-- start Dataset records --
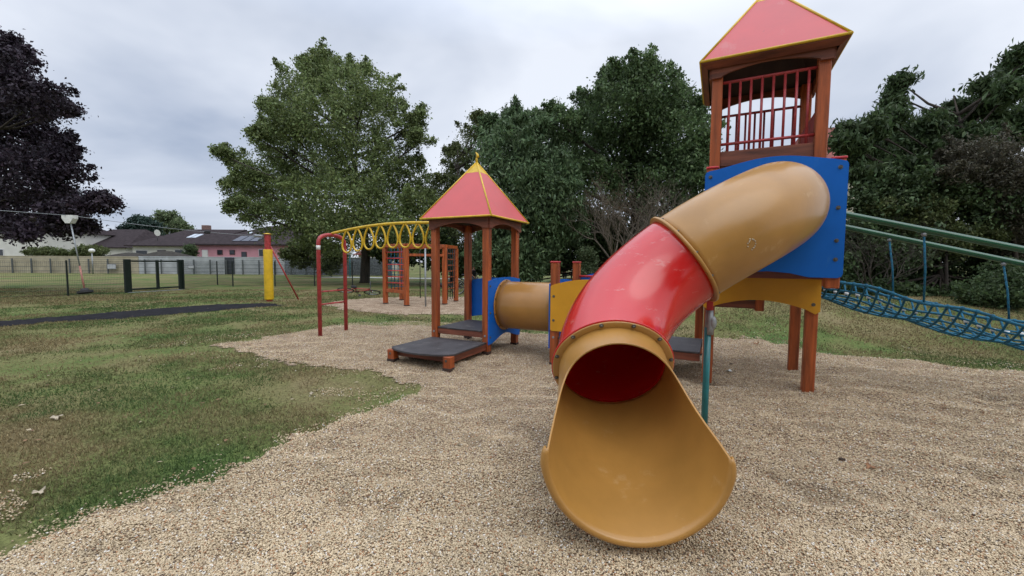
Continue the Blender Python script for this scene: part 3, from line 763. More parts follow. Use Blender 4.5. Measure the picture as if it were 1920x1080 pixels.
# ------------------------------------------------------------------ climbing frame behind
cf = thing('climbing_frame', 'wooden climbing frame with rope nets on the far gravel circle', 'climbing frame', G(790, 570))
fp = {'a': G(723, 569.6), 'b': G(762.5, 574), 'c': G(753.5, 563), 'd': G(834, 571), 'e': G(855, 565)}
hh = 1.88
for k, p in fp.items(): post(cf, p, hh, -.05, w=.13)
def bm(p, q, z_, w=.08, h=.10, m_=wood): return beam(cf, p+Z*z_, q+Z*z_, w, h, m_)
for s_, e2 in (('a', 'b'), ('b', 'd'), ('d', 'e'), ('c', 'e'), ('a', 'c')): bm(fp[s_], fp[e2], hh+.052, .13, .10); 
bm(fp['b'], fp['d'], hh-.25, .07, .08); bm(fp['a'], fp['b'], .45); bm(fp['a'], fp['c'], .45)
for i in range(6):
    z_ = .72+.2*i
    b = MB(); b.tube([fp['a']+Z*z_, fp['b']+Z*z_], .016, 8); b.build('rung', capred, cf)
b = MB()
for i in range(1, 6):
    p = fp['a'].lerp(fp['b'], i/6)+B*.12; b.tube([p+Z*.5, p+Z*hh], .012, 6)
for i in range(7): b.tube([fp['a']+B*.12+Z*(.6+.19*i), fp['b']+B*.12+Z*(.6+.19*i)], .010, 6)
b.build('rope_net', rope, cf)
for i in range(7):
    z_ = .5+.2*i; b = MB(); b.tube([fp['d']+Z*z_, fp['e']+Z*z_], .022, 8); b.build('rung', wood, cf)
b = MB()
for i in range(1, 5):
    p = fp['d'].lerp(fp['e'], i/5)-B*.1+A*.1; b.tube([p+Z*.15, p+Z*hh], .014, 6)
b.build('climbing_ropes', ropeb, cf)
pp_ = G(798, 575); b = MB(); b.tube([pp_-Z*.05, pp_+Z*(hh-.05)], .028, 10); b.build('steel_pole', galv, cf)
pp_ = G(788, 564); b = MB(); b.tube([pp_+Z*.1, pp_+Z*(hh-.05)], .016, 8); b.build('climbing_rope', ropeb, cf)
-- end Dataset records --
-- start Dataset records --
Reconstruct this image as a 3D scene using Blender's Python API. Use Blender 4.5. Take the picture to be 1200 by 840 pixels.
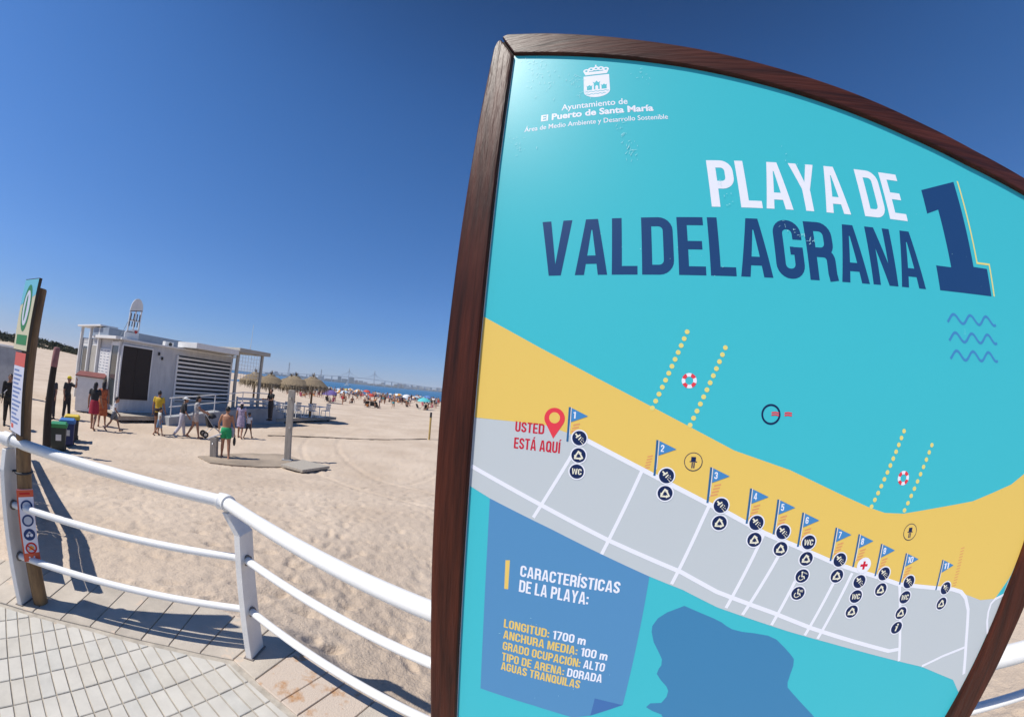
-- end Dataset records --
## Exercise details
In the lines above, find each one with "this" and list it.

## In response
Continue the Blender Python script for this scene: part 3, from line 763. More parts follow. Use Blender 4.5. Measure the picture as if it were 1920x1080 pixels.
Reconstruct this image as a 3D scene using Blender's Python API. Use Blender 4.5. Take the picture to be 1200 by 840 pixels.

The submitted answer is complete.